人間の記憶はなんていい加減なもので、決めたことなどすぐに忘れてしまう。特に都合の悪いことはそうだ。また、都合の悪いことを都合のいいものに書き換えて、知らぬふりをしてしまうのも人間の性である。たとえば、所期の青果物をもっとハードルの低い別のものに置き換え、初めからこれが目標だったふりをするなどがそれに相当する。
よって、何かをやり遂げようと心に決めたら、それを書きとめておなかければならない。いわば証拠を残しておくのである。そうすれば忘れることもない。書き換えるのも困難だ。この目標を書き記すという点に関して、ドラッカーは面白いエピソードを紹介している。
1945年頃のことである。ドラッカーは3ヵ年の勉強テーマとして、「15世紀から16正規にかけてのヨーロッパ史」を選んだという。そしてこの勉強の中で、当時ヨーロッパで力を有していた2つの組織、カトリック系のイエズス会とプロテスタント系のカルヴァン派が、同じ方法で成長することを、ドラッカーは発見したという。

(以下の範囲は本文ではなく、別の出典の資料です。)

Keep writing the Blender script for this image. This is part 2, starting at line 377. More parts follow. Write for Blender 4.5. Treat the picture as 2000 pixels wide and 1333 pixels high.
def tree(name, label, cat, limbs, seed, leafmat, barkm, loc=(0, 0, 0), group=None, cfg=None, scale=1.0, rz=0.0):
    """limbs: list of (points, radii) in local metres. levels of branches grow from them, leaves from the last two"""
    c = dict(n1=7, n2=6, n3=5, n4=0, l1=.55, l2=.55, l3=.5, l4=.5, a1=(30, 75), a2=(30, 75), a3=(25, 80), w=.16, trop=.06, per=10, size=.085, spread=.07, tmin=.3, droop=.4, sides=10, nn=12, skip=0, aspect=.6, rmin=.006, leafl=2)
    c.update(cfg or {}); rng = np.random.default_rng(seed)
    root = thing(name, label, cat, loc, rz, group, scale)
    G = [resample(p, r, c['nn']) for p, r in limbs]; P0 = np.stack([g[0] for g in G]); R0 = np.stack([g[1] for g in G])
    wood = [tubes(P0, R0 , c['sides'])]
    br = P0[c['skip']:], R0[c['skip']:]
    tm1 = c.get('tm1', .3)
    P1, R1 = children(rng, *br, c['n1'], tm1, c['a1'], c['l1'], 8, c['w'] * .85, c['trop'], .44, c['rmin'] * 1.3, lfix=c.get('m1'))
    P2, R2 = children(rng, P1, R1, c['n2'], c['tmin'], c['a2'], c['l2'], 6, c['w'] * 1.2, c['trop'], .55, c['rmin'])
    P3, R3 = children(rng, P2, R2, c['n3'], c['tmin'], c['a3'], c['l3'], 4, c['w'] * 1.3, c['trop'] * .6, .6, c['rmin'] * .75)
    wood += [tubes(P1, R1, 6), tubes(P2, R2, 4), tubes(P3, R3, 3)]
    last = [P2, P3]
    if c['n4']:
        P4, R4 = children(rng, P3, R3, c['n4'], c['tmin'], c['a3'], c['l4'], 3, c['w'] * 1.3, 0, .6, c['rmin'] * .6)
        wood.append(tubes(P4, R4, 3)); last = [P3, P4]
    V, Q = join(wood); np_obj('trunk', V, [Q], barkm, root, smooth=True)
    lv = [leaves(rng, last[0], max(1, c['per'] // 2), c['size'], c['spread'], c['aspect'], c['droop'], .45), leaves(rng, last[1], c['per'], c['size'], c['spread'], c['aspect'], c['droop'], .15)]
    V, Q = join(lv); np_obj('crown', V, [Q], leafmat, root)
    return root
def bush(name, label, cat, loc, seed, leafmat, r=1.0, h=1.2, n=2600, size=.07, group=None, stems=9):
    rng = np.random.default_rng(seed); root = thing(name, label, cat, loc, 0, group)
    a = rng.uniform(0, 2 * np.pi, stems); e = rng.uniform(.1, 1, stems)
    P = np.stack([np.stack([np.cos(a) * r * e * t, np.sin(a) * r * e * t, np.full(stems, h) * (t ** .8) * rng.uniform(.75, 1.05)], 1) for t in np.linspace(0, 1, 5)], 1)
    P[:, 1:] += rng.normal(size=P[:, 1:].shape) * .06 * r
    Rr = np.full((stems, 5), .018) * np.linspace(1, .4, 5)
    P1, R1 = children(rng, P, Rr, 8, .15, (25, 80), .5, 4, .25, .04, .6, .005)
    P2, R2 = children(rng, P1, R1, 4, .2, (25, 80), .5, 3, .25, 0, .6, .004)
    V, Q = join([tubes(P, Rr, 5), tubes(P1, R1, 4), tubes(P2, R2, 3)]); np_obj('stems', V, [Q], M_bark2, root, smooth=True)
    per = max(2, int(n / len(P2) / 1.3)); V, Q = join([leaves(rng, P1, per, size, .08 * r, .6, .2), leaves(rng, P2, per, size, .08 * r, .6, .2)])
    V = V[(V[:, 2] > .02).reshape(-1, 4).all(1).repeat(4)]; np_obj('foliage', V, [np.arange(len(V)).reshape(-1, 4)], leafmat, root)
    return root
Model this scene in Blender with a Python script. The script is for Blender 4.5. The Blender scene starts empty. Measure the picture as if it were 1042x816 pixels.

イエズス会の創始者はイグナチウス・デ・ロヨラ、カルヴァン派はジャン・カルヴァンで、前者は1534年に南ヨーロッパで、後者は1541年に北ヨーロッパで、場所は異なるもののほぼ同じ時期に創設されている。
両会派が成長の起爆剤に用いたのは、14世紀に、ある無名のドイツ神学者が始めたもので、司祭や牧師が何か重要なことをやると決めたら、やるべきことと期待する成果を書き記させるとうものであった。そして、9ヵ月あるいは1年後に、期待と実績を比較させたのである。
そもそも、何かをすると決めたら、それを書きとめて、一定期間後、期待と現実を比較して次の行動にフィードバックするという行動は、エルザ先生や編集長ドンブロウスキーが実行していた方法であり、のちにドラッカーが体系化する目標と自己管理のマネジメントに他ならない。
これがすでに400年も500年も前から行われていたというのだ。しかも、ドラッカーはこれを3ヵ年の継続学習から発見したのである。何ともドラッカーらしい話だ。
ということで、われわれも中世ヨーロッパですでに発見されていたという手法を実行しよう。ドラッカーは、目標の具体的な記し方までは詳述していないが、ここでは便宜上次のような例を掲げておきたい。
テーマ…行動経済学
開始日…2010年8月1日
終了予定日…2010年10月31日
目標…行動経済学の概要をひととおり理解する
期待成果…20〜30ページ程度のプレゼン資料に概要をとりまとめる
学習方法…関連書籍による
特別報酬…iPad(満足のいく成果をアウトプットできた場合のみ)
ここまでしっかり記述すれば、もはや言い訳はできないだろう。また、インセンティブがあれば、それも記しておく。記さないようりも動機づけのパワーは強まる。